- WHAT IS ASKED
Keep every line where the word "scene" appears; drop the rest.

- RECORDED INFORMATION

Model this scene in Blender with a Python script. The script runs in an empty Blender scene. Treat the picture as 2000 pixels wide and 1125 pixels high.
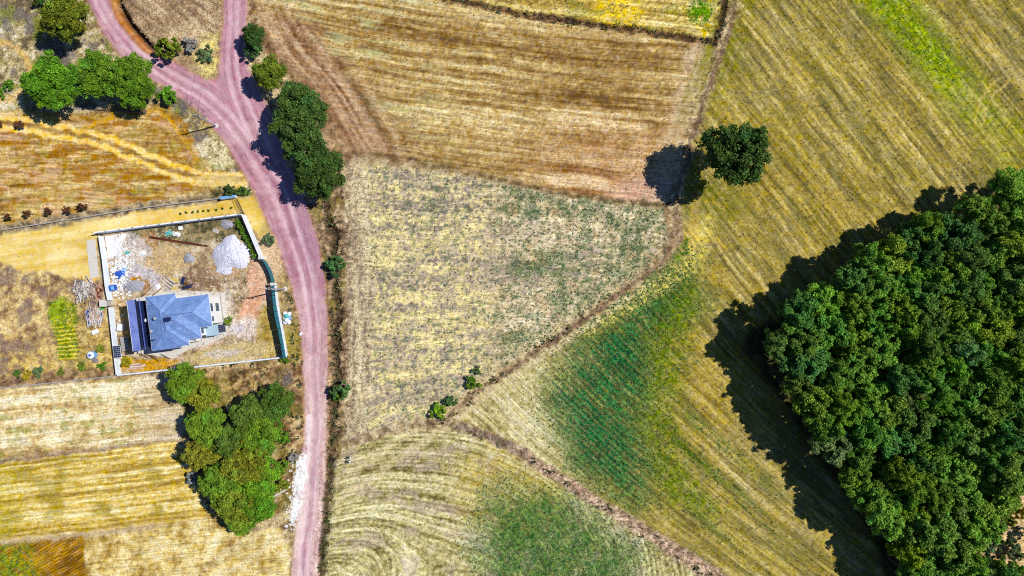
import bpy, bmesh, math, random
import numpy as np
from mathutils import Vector, Matrix, Quaternion

scene = bpy.context.scene
R = math.radians
H = 133.0                       # flying height of the camera, m

# ------------------------------------------------------------------ camera, sky, sun, exposure
cam_d = bpy.data.cameras.new('camera'); cam = bpy.data.objects.new('camera', cam_d)
scene.collection.objects.link(cam); scene.camera = cam
cam.location = (0, 0, H); cam.rotation_euler = (0, 0, 0)
cam_d.sensor_width = 36; cam_d.lens = 18.0 * H / 100.0
cam_d.clip_start = 1; cam_d.clip_end = 6000

SUN_EL, SUN_AZ = R(51), math.atan2(0.966, 0.25)      # azimuth from +Y towards +X
world = bpy.data.worlds.new('World'); scene.world = world; world.use_nodes = True
wn = world.node_tree.nodes; wn.clear()
sky = wn.new('ShaderNodeTexSky'); sky.sky_type = 'NISHITA'; sky.sun_disc = False
sky.sun_elevation = SUN_EL; sky.sun_rotation = SUN_AZ; sky.altitude = 1500; sky.air_density = 0.45; sky.dust_density = 0.1; sky.ozone_density = 10.0
bg = wn.new('ShaderNodeBackground'); bg.inputs['Strength'].default_value = 0.145
wo = wn.new('ShaderNodeOutputWorld')
world.node_tree.links.new(sky.outputs[0], bg.inputs[0]); world.node_tree.links.new(bg.outputs[0], wo.inputs[0])
sd = bpy.data.lights.new('sun', 'SUN'); sd.energy = 5.0; sd.angle = R(0.53); sd.color = (1.0, 0.975, 0.93)
sun = bpy.data.objects.new('sun', sd); scene.collection.objects.link(sun)
sdir = Vector((math.sin(SUN_AZ) * math.cos(SUN_EL), math.cos(SUN_AZ) * math.cos(SUN_EL), math.sin(SUN_EL)))
sun.rotation_euler = (-sdir).to_track_quat('-Z', 'Y').to_euler(); sun.location = sdir * 200
vs = scene.view_settings
vs.view_transform = 'Standard'; vs.look = 'None'; vs.gamma = 1.0; vs.exposure = -0.08; vs.use_curve_mapping = False
scene.cycles.use_denoising = False; scene.cycles.filter_width = 1.1
scene.cycles.max_bounces = 5; scene.cycles.diffuse_bounces = 3; scene.cycles.transmission_bounces = 3

# ------------------------------------------------------------------ ground survey (plan coordinates: 10 units = 1 m, x east, y south)
def _hash(ix, iy, seed):
    h = (ix.astype(np.int64) * 374761393 + iy.astype(np.int64) * 668265263 + seed * 974711) & 0xffffffff
    h = ((h ^ (h >> 13)) * 1274126177) & 0xffffffff
    h = (h ^ (h >> 16)) & 0xffffff
    return h.astype(np.float32) / np.float32(0xffffff)

def vnoise(x, y, seed=0):
    xi = np.floor(x); yi = np.floor(y)
    fx = (x - xi).astype(np.float32); fy = (y - yi).astype(np.float32)
    ix = xi.astype(np.int64); iy = yi.astype(np.int64)
    fx = fx * fx * (3 - 2 * fx); fy = fy * fy * (3 - 2 * fy)
    a = _hash(ix, iy, seed); b = _hash(ix + 1, iy, seed)
    c = _hash(ix, iy + 1, seed); d = _hash(ix + 1, iy + 1, seed)
    return (a + (b - a) * fx) * (1 - fy) + (c + (d - c) * fx) * fy

def fbm(x, y, seed=0, octv=3, gain=0.55):
    s = 0; a = 1.0; t = 0.0
    ca, sa = 0.8, 0.6
    for k in range(octv):
        s = s + a * vnoise(x, y, seed + k * 17); t += a
        x, y = (ca * x - sa * y) * 2.03 + 11.3, (sa * x + ca * y) * 2.03 + 5.7
        a *= gain
    return s / t

def streak(u, v, lu, lv, seed, octv=3, gain=0.6):
    """noise stretched along u"""
    s = 0; a = 1.0; t = 0.0
    for k in range(octv):
        s = s + a * vnoise(u / lu + 3.1 * k, v / lv + 7.7 * k, seed + k * 31); t += a
        lu *= 0.55; lv *= 0.5; a *= gain
    return s / t

def sstep(a, b, x):
    t = np.clip((x - a) / (b - a), 0, 1)
    return t * t * (3 - 2 * t)

def contrast(t, k):
    return np.clip((t - 0.5) * k + 0.5, 0, 1)

def poly_sdf(x, y, pts):
    d = np.full(x.shape, 1e9, np.float32); inside = np.zeros(x.shape, bool)
    n = len(pts)
    for i in range(n):
        x0, y0 = pts[i]; x1, y1 = pts[(i + 1) % n]
        ex, ey = x1 - x0, y1 - y0
        wx, wy = x - x0, y - y0
        t = np.clip((wx * ex + wy * ey) / (ex * ex + ey * ey + 1e-9), 0, 1)
        dx = wx - ex * t; dy = wy - ey * t
        d = np.minimum(d, dx * dx + dy * dy)
        if y0 != y1:
            c = ((y0 > y) != (y1 > y)) & (x < ex * (y - y0) / (y1 - y0) + x0)
            inside ^= c
    d = np.sqrt(d)
    return np.where(inside, -d, d)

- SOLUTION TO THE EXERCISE
Model this scene in Blender with a Python script. The script runs in an empty Blender scene. Treat the picture as 2000 pixels wide and 1125 pixels high.
scene = bpy.context.scene
scene.collection.objects.link(cam); scene.camera = cam
world = bpy.data.worlds.new('World'); scene.world = world; world.use_nodes = True
sun = bpy.data.objects.new('sun', sd); scene.collection.objects.link(sun)
vs = scene.view_settings
scene.cycles.use_denoising = False; scene.cycles.filter_width = 1.1
scene.cycles.max_bounces = 5; scene.cycles.diffuse_bounces = 3; scene.cycles.transmission_bounces = 3